Ümran Öztürk

O Bir Çınardı

Ümran Öztürk

“Sizi bilemem, ben karıncaları çok seviyorum. 

Önce çok çalışkanlar... Yaşamlarını öylesine disipline etmişler ki, bir yaz mevsimi boyunca hiç kavga/gürültü yapmadan bir yerlere giderler, oradan ağızlarına aldıkları yiyecekleri yuvalarına taşır dururlar.

Hiç durmazlar.

Ben karıncaların birbirleriyle kavga ettiğini hiç görmedim. 

Hiç bir karınca, bir başka karınca yuvasına girip buradan bir şey aşırmayı/çalmayı düşünmüyor.

Nereden mi biliyorum bunları? Yaşam deneyimimden ve karıncalarla olan yakınlığımdan” demişti bir yazısında usta gazeteci Hikmet Aksoy.

Nazan Bekiroğlu da karıncalara olan sempatisinden ve onlar gibi çalışkan, disiplinli ve barışçıl olmasından dolayı olsa gerek "Karınca İzleri" adını verdiği kitabında Hikmet Aksoy’u anlatmıştı.

Nazan Bekiroğlu  “Karınca İzleri” adlı kitabında sadece Hikmet Aksoy’un ve bir dönem basın tarihinin değil Türkiye’nin de yakın tarihini anlatan bir kitap olarak bize ışık tutuyor.

Benim de yolum 2017’nin Ekim ayında Van’da kendisiyle kesişti. Hoş sohbeti, engin bilgileriyle önerilerini can kulağıyla dinledim. Gazeteciliğe muhabirlikle başladığı yılları anlatırken “Sabahın beşinde işe gidip gecenin yarısında eve döndüğüm için çocuklarımı çok göremiyordum.

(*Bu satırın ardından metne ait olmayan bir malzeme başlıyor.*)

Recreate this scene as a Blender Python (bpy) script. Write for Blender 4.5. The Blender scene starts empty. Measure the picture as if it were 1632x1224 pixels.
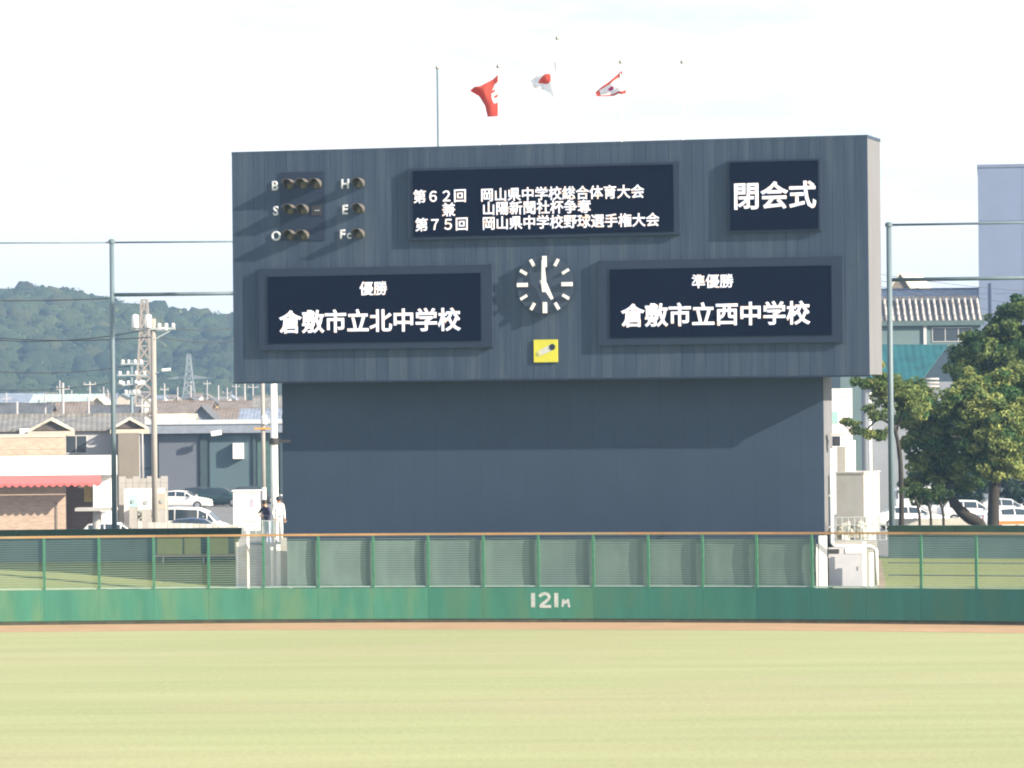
import bpy, math, random
import numpy as np
from mathutils import Vector, Matrix
random.seed(7); rng = np.random.default_rng(7)
scene = bpy.context.scene
COL = scene.collection
rad = math.radians

# ------------------------------------------------------------ camera
F_PX, HZ, ROLL, CAMZ = 6562.0, 640.0, rad(0.57), 8.05
PITCH = math.atan((HZ - 612) / F_PX)
Fw = Vector((0, math.cos(PITCH), math.sin(PITCH)))
R0 = Vector((1, 0, 0)); U0 = Vector((0, -math.sin(PITCH), math.cos(PITCH)))
Rt = math.cos(ROLL) * R0 - math.sin(ROLL) * U0
Up = math.cos(ROLL) * U0 + math.sin(ROLL) * R0
EYE = Vector((0, 0, CAMZ))
cam = bpy.data.cameras.new('camera'); camo = bpy.data.objects.new('camera', cam); COL.objects.link(camo)
cam.lens = F_PX / 1632 * 36; cam.sensor_width = 36; cam.clip_start = 1; cam.clip_end = 9000
M4 = Matrix((Rt, Up, -Fw)).transposed().to_4x4(); M4.translation = EYE
camo.matrix_world = M4
scene.camera = camo

# ------------------------------------------------------------ world, sun, exposure
TH = rad(15.6)                                   # yaw of the scoreboard
BU = Vector((math.cos(TH), -math.sin(TH), 0)); BN = Vector((-math.sin(TH), -math.cos(TH), 0))
SUN = (BU * 4.4 + BN * 1.0 + Vector((0, 0, 2.1))).normalized()
s_el = math.asin(SUN.z); s_az = math.atan2(SUN.x, SUN.y)
world = bpy.data.worlds.new('World'); scene.world = world; world.use_nodes = True
nt = world.node_tree; nt.nodes.clear()
wo = nt.nodes.new('ShaderNodeOutputWorld'); bg = nt.nodes.new('ShaderNodeBackground')
sky = nt.nodes.new('ShaderNodeTexSky'); sky.sky_type = 'NISHITA'; sky.sun_disc = False
sky.sun_elevation = s_el; sky.sun_rotation = s_az; sky.altitude = 0; sky.air_density = 1.0; sky.dust_density = 1.2; sky.ozone_density = 1
bg.inputs['Strength'].default_value = 0.11
# thin bright cloud over most of the sky with bluish gaps
tc = nt.nodes.new('ShaderNodeTexCoord'); mp = nt.nodes.new('ShaderNodeMapping'); mp.inputs['Scale'].default_value = (7, 7, 26)
mp.inputs['Location'].default_value = (0.35, 0, 0.2)
nz = nt.nodes.new('ShaderNodeTexNoise'); nz.inputs['Scale'].default_value = 1.3; nz.inputs['Detail'].default_value = 6; nz.inputs['Roughness'].default_value = .55
cr = nt.nodes.new('ShaderNodeMapRange'); cr.inputs['From Min'].default_value = .50; cr.inputs['From Max'].default_value = .66
cr.inputs['To Min'].default_value = 0.06; cr.inputs['To Max'].default_value = 1.0
mx = nt.nodes.new('ShaderNodeMix'); mx.data_type = 'RGBA'; mx.inputs[7].default_value = (5.0, 5.0, 5.05, 1)
nt.links.new(tc.outputs['Generated'], mp.inputs['Vector']); nt.links.new(mp.outputs[0], nz.inputs['Vector'])
# cloud banks crowd toward the horizon; unseen sky overhead thinned for bluer ambient light
sx = nt.nodes.new('ShaderNodeSeparateXYZ'); nt.links.new(tc.outputs['Generated'], sx.inputs[0])
hr = nt.nodes.new('ShaderNodeMapRange'); hr.inputs['From Min'].default_value = 0; hr.inputs['From Max'].default_value = .5; hr.inputs['To Min'].default_value = .185; hr.inputs['To Max'].default_value = .03
nt.links.new(sx.outputs['Z'], hr.inputs['Value'])
ad = nt.nodes.new('ShaderNodeMath'); ad.operation = 'ADD'; nt.links.new(nz.outputs['Fac'], ad.inputs[0]); nt.links.new(hr.outputs[0], ad.inputs[1])
nt.links.new(ad.outputs[0], cr.inputs['Value']); nt.links.new(cr.outputs[0], mx.inputs[0])
nt.links.new(sky.outputs[0], mx.inputs[6]); nt.links.new(mx.outputs[2], bg.inputs['Color']); nt.links.new(bg.outputs[0], wo.inputs['Surface'])
sl = bpy.data.lights.new('sun', 'SUN'); sl.energy = 4.8; sl.angle = rad(0.55); sl.color = (1.0, .87, .69)
so = bpy.data.objects.new('sun', sl); COL.objects.link(so); so.location = (60, -30, 60)
so.rotation_euler = SUN.to_track_quat('Z', 'Y').to_euler()
scene.view_settings.view_transform = 'Standard'; scene.view_settings.look = 'None'
scene.view_settings.gamma = 1; scene.view_settings.exposure = 1.25; scene.view_settings.use_curve_mapping = False
scene.cycles.filter_width = 2.0
scene.cycles.max_bounces = 6; scene.cycles.transparent_max_bounces = 16; scene.cycles.volume_bounces = 0

# ------------------------------------------------------------ projection helpers
def ray(px, py):
    return Fw + Rt * ((px - 816) / F_PX) - Up * ((py - 612) / F_PX)
def P(px, py, Y):
    d = ray(px, py); return EYE + d * (Y / d.y)
def X(px, Y, py=640): return P(px, py, Y).x
def Z(py, Y, px=816): return P(px, py, Y).z

# ------------------------------------------------------------ materials
MATS = {}
def mat(name, rgb, rough=.75, var=.12, scale=2.0, metal=0, rand=0.0, bump=0.0, stretch=(1, 1, 1), emit=0, alpha=1, spec=None, dirt=None, dscale=1.0):
    if name in MATS: return MATS[name]
    m = bpy.data.materials.new(name); m.use_nodes = True; n = m.node_tree.nodes; L = m.node_tree.links
    b = n['Principled BSDF']; b.inputs['Roughness'].default_value = rough; b.inputs['Metallic'].default_value = metal
    if spec is not None: b.inputs['Specular IOR Level'].default_value = spec
    t = n.new('ShaderNodeTexCoord'); mpn = n.new('ShaderNodeMapping'); mpn.inputs['Scale'].default_value = stretch
    L.new(t.outputs['Object'], mpn.inputs['Vector'])
    z = n.new('ShaderNodeTexNoise'); z.inputs['Scale'].default_value = scale; z.inputs['Detail'].default_value = 5; z.inputs['Roughness'].default_value = .6
    L.new(mpn.outputs[0], z.inputs['Vector'])
    mr = n.new('ShaderNodeMapRange'); mr.inputs['From Min'].default_value = .3; mr.inputs['From Max'].default_value = .7
    mr.inputs['To Min'].default_value = 1 - var; mr.inputs['To Max'].default_value = 1 + var
    L.new(z.outputs['Fac'], mr.inputs['Value'])
    fac = mr.outputs[0]
    if rand:
        oi = n.new('ShaderNodeObjectInfo'); r2 = n.new('ShaderNodeMapRange'); r2.inputs['To Min'].default_value = 1 - rand; r2.inputs['To Max'].default_value = 1 + rand
        L.new(oi.outputs['Random'], r2.inputs['Value']); mm = n.new('ShaderNodeMath'); mm.operation = 'MULTIPLY'
        L.new(fac, mm.inputs[0]); L.new(r2.outputs[0], mm.inputs[1]); fac = mm.outputs[0]
    vm = n.new('ShaderNodeVectorMath'); vm.operation = 'SCALE'; vm.inputs[0].default_value = rgb
    L.new(fac, vm.inputs['Scale']); out = vm.outputs[0]
    if dirt:
        z2 = n.new('ShaderNodeTexNoise'); z2.inputs['Scale'].default_value = dscale; z2.inputs['Detail'].default_value = 4
        off = n.new('ShaderNodeMapping'); off.inputs['Location'].default_value = (13, 7, 5); off.inputs['Scale'].default_value = stretch
        L.new(t.outputs['Object'], off.inputs['Vector']); L.new(off.outputs[0], z2.inputs['Vector'])
        m2 = n.new('ShaderNodeMapRange'); m2.inputs['From Min'].default_value = .48; m2.inputs['From Max'].default_value = .68; m2.inputs['To Max'].default_value = .75
        L.new(z2.outputs['Fac'], m2.inputs['Value'])
        mi = n.new('ShaderNodeMix'); mi.data_type = 'RGBA'; L.new(m2.outputs[0], mi.inputs[0]); L.new(out, mi.inputs[6]); mi.inputs[7].default_value = (*dirt, 1)
        out = mi.outputs[2]
    L.new(out, b.inputs['Base Color'])
    if emit: L.new(out, b.inputs['Emission Color']); b.inputs['Emission Strength'].default_value = emit
    if alpha < 1: b.inputs['Alpha'].default_value = alpha
    if bump:
        bp = n.new('ShaderNodeBump'); bp.inputs['Strength'].default_value = bump; bp.inputs['Distance'].default_value = .03
        z3 = n.new('ShaderNodeTexNoise'); z3.inputs['Scale'].default_value = scale * 6; z3.inputs['Detail'].default_value = 4
        L.new(mpn.outputs[0], z3.inputs['Vector']); L.new(z3.outputs['Fac'], bp.inputs['Height']); L.new(bp.outputs[0], b.inputs['Normal'])
    MATS[name] = m; return m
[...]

Zira ben giderken de gelirken de onlar uyuyorlardı buna çok üzülüyordum” demişti. Vansesi Gazetesi kadrosuyla birlikte bizlere armağan olarak getirmiş olduğu fındıkları yedik, çaylarımızı yudumlayıp kahvelerimizi sohbet eşliğinde içerken mesleğine ne kadar  âşık biri olduğunu anlıyorduk.

Vansesi Gazetesinin 80. yıl kutlamasından dolayı bizler Van’a davet edilmiştik. Hikmet ağabeyimizin de çok güzel bir tesadüftü ki 80. Yaş günüydü. Hem gazetemiz Vansesi’nin hem Hikmet ağabeyimizin 80. yaş gününü büyük bir kalabalıkla kutladık. Birlikte pasta kestik çok duygulandı, çok mutlu oldu defalarca İkram Beye teşekkür etti ona güzel bir sürpriz olmuştu.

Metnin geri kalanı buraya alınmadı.